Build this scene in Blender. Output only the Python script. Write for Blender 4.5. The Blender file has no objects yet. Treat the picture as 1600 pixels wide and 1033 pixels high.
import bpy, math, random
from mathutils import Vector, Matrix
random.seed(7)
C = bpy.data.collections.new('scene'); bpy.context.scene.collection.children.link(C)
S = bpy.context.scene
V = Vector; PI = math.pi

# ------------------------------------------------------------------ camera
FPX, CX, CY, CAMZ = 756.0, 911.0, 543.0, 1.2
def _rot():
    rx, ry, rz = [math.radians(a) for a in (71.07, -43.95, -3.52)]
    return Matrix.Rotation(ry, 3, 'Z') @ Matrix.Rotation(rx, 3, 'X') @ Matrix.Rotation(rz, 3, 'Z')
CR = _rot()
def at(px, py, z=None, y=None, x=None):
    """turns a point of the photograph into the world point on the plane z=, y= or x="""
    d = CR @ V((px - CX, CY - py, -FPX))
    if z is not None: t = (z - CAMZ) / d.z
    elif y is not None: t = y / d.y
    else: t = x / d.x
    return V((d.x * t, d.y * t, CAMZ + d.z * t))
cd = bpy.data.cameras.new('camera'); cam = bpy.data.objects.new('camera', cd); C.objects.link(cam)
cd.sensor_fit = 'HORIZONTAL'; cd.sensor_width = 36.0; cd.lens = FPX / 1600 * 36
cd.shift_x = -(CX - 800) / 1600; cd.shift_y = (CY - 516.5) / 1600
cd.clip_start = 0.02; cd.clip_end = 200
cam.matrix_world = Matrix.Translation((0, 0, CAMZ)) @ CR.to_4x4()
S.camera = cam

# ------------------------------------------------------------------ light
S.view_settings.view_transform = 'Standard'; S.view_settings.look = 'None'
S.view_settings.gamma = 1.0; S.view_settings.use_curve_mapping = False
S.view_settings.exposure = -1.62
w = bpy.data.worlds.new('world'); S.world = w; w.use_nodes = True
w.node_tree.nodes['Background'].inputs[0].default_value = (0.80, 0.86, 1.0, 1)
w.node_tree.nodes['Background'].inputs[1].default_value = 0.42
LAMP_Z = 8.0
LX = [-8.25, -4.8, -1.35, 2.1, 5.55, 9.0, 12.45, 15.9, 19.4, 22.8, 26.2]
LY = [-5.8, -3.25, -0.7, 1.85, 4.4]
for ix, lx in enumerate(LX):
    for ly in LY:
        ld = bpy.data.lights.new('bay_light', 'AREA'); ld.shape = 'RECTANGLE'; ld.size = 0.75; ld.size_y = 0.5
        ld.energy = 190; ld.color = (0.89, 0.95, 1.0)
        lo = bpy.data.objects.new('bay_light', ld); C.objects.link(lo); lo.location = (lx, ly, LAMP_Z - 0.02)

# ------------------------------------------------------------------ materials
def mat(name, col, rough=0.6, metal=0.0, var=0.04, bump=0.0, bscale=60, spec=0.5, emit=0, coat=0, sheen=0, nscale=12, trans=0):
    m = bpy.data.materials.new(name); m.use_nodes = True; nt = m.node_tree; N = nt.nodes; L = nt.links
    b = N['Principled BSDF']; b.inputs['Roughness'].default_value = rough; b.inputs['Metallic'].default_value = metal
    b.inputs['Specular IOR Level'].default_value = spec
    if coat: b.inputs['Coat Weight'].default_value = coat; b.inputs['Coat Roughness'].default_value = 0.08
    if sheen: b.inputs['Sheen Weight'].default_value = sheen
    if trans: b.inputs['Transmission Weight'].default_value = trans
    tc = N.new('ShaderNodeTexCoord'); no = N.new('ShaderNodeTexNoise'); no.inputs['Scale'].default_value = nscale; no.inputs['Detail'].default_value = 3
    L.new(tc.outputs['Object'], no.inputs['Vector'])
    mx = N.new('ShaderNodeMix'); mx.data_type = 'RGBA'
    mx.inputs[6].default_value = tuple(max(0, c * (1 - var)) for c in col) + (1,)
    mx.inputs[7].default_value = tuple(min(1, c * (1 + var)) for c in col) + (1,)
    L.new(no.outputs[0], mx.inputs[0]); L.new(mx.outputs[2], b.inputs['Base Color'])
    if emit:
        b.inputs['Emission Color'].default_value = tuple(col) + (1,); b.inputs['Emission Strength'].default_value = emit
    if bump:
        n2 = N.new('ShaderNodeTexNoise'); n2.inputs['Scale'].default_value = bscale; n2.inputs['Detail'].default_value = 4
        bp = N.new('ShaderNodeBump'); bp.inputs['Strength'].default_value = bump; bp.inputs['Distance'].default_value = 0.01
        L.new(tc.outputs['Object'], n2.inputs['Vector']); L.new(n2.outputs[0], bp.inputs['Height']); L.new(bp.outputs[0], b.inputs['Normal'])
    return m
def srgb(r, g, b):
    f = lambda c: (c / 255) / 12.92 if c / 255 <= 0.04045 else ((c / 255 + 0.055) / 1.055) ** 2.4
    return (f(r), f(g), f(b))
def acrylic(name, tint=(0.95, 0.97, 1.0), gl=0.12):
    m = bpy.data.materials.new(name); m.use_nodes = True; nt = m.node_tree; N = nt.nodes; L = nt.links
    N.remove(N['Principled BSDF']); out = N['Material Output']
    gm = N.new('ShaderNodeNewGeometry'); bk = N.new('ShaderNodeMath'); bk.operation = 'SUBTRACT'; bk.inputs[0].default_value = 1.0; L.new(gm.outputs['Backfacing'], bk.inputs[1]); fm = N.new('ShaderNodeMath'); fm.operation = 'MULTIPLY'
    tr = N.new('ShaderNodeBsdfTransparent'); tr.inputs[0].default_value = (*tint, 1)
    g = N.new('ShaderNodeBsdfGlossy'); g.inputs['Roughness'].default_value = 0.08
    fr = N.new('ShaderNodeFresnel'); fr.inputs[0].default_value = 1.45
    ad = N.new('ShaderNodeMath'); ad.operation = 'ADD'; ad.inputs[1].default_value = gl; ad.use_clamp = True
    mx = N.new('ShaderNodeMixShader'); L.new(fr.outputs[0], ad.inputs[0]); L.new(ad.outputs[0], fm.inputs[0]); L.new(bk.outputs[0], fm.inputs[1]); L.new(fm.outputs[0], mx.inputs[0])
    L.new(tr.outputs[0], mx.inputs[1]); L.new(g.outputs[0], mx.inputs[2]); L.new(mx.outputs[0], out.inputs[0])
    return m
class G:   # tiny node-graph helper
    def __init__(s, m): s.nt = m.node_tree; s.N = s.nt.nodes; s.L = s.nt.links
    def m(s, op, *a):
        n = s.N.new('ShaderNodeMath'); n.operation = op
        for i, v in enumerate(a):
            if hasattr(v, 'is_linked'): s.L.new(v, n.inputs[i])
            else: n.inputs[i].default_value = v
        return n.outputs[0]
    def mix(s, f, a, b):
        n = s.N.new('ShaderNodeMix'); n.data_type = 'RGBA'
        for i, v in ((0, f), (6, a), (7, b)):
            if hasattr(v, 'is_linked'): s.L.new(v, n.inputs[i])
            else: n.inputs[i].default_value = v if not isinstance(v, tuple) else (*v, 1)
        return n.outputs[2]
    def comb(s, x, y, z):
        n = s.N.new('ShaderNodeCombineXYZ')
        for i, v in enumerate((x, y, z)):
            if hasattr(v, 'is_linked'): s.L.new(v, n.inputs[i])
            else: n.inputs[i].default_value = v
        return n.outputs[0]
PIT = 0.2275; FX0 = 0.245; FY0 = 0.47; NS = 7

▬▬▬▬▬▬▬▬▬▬

**Required work:** Output all of the data again. Match it exactly.

**Written reply:**
Build this scene in Blender. Output only the Python script. Write for Blender 4.5. The Blender file has no objects yet. Treat the picture as 1600 pixels wide and 1033 pixels high.
import bpy, math, random
from mathutils import Vector, Matrix
random.seed(7)
C = bpy.data.collections.new('scene'); bpy.context.scene.collection.children.link(C)
S = bpy.context.scene
V = Vector; PI = math.pi

# ------------------------------------------------------------------ camera
FPX, CX, CY, CAMZ = 756.0, 911.0, 543.0, 1.2
def _rot():
    rx, ry, rz = [math.radians(a) for a in (71.07, -43.95, -3.52)]
    return Matrix.Rotation(ry, 3, 'Z') @ Matrix.Rotation(rx, 3, 'X') @ Matrix.Rotation(rz, 3, 'Z')
CR = _rot()
def at(px, py, z=None, y=None, x=None):
    """turns a point of the photograph into the world point on the plane z=, y= or x="""
    d = CR @ V((px - CX, CY - py, -FPX))
    if z is not None: t = (z - CAMZ) / d.z
    elif y is not None: t = y / d.y
    else: t = x / d.x
    return V((d.x * t, d.y * t, CAMZ + d.z * t))
cd = bpy.data.cameras.new('camera'); cam = bpy.data.objects.new('camera', cd); C.objects.link(cam)
cd.sensor_fit = 'HORIZONTAL'; cd.sensor_width = 36.0; cd.lens = FPX / 1600 * 36
cd.shift_x = -(CX - 800) / 1600; cd.shift_y = (CY - 516.5) / 1600
cd.clip_start = 0.02; cd.clip_end = 200
cam.matrix_world = Matrix.Translation((0, 0, CAMZ)) @ CR.to_4x4()
S.camera = cam

# ------------------------------------------------------------------ light
S.view_settings.view_transform = 'Standard'; S.view_settings.look = 'None'
S.view_settings.gamma = 1.0; S.view_settings.use_curve_mapping = False
S.view_settings.exposure = -1.62
w = bpy.data.worlds.new('world'); S.world = w; w.use_nodes = True
w.node_tree.nodes['Background'].inputs[0].default_value = (0.80, 0.86, 1.0, 1)
w.node_tree.nodes['Background'].inputs[1].default_value = 0.42
LAMP_Z = 8.0
LX = [-8.25, -4.8, -1.35, 2.1, 5.55, 9.0, 12.45, 15.9, 19.4, 22.8, 26.2]
LY = [-5.8, -3.25, -0.7, 1.85, 4.4]
for ix, lx in enumerate(LX):
    for ly in LY:
        ld = bpy.data.lights.new('bay_light', 'AREA'); ld.shape = 'RECTANGLE'; ld.size = 0.75; ld.size_y = 0.5
        ld.energy = 190; ld.color = (0.89, 0.95, 1.0)
        lo = bpy.data.objects.new('bay_light', ld); C.objects.link(lo); lo.location = (lx, ly, LAMP_Z - 0.02)

# ------------------------------------------------------------------ materials
def mat(name, col, rough=0.6, metal=0.0, var=0.04, bump=0.0, bscale=60, spec=0.5, emit=0, coat=0, sheen=0, nscale=12, trans=0):
    m = bpy.data.materials.new(name); m.use_nodes = True; nt = m.node_tree; N = nt.nodes; L = nt.links
    b = N['Principled BSDF']; b.inputs['Roughness'].default_value = rough; b.inputs['Metallic'].default_value = metal
    b.inputs['Specular IOR Level'].default_value = spec
    if coat: b.inputs['Coat Weight'].default_value = coat; b.inputs['Coat Roughness'].default_value = 0.08
    if sheen: b.inputs['Sheen Weight'].default_value = sheen
    if trans: b.inputs['Transmission Weight'].default_value = trans
    tc = N.new('ShaderNodeTexCoord'); no = N.new('ShaderNodeTexNoise'); no.inputs['Scale'].default_value = nscale; no.inputs['Detail'].default_value = 3
    L.new(tc.outputs['Object'], no.inputs['Vector'])
    mx = N.new('ShaderNodeMix'); mx.data_type = 'RGBA'
    mx.inputs[6].default_value = tuple(max(0, c * (1 - var)) for c in col) + (1,)
    mx.inputs[7].default_value = tuple(min(1, c * (1 + var)) for c in col) + (1,)
    L.new(no.outputs[0], mx.inputs[0]); L.new(mx.outputs[2], b.inputs['Base Color'])
    if emit:
        b.inputs['Emission Color'].default_value = tuple(col) + (1,); b.inputs['Emission Strength'].default_value = emit
    if bump:
        n2 = N.new('ShaderNodeTexNoise'); n2.inputs['Scale'].default_value = bscale; n2.inputs['Detail'].default_value = 4
        bp = N.new('ShaderNodeBump'); bp.inputs['Strength'].default_value = bump; bp.inputs['Distance'].default_value = 0.01
        L.new(tc.outputs['Object'], n2.inputs['Vector']); L.new(n2.outputs[0], bp.inputs['Height']); L.new(bp.outputs[0], b.inputs['Normal'])
    return m
def srgb(r, g, b):
    f = lambda c: (c / 255) / 12.92 if c / 255 <= 0.04045 else ((c / 255 + 0.055) / 1.055) ** 2.4
    return (f(r), f(g), f(b))
def acrylic(name, tint=(0.95, 0.97, 1.0), gl=0.12):
    m = bpy.data.materials.new(name); m.use_nodes = True; nt = m.node_tree; N = nt.nodes; L = nt.links
    N.remove(N['Principled BSDF']); out = N['Material Output']
    gm = N.new('ShaderNodeNewGeometry'); bk = N.new('ShaderNodeMath'); bk.operation = 'SUBTRACT'; bk.inputs[0].default_value = 1.0; L.new(gm.outputs['Backfacing'], bk.inputs[1]); fm = N.new('ShaderNodeMath'); fm.operation = 'MULTIPLY'
    tr = N.new('ShaderNodeBsdfTransparent'); tr.inputs[0].default_value = (*tint, 1)
    g = N.new('ShaderNodeBsdfGlossy'); g.inputs['Roughness'].default_value = 0.08
    fr = N.new('ShaderNodeFresnel'); fr.inputs[0].default_value = 1.45
    ad = N.new('ShaderNodeMath'); ad.operation = 'ADD'; ad.inputs[1].default_value = gl; ad.use_clamp = True
    mx = N.new('ShaderNodeMixShader'); L.new(fr.outputs[0], ad.inputs[0]); L.new(ad.outputs[0], fm.inputs[0]); L.new(bk.outputs[0], fm.inputs[1]); L.new(fm.outputs[0], mx.inputs[0])
    L.new(tr.outputs[0], mx.inputs[1]); L.new(g.outputs[0], mx.inputs[2]); L.new(mx.outputs[0], out.inputs[0])
    return m
class G:   # tiny node-graph helper
    def __init__(s, m): s.nt = m.node_tree; s.N = s.nt.nodes; s.L = s.nt.links
    def m(s, op, *a):
        n = s.N.new('ShaderNodeMath'); n.operation = op
        for i, v in enumerate(a):
            if hasattr(v, 'is_linked'): s.L.new(v, n.inputs[i])
            else: n.inputs[i].default_value = v
        return n.outputs[0]
    def mix(s, f, a, b):
        n = s.N.new('ShaderNodeMix'); n.data_type = 'RGBA'
        for i, v in ((0, f), (6, a), (7, b)):
            if hasattr(v, 'is_linked'): s.L.new(v, n.inputs[i])
            else: n.inputs[i].default_value = v if not isinstance(v, tuple) else (*v, 1)
        return n.outputs[2]
    def comb(s, x, y, z):
        n = s.N.new('ShaderNodeCombineXYZ')
        for i, v in enumerate((x, y, z)):
            if hasattr(v, 'is_linked'): s.L.new(v, n.inputs[i])
            else: n.inputs[i].default_value = v
        return n.outputs[0]
PIT = 0.2275; FX0 = 0.245; FY0 = 0.47; NS = 7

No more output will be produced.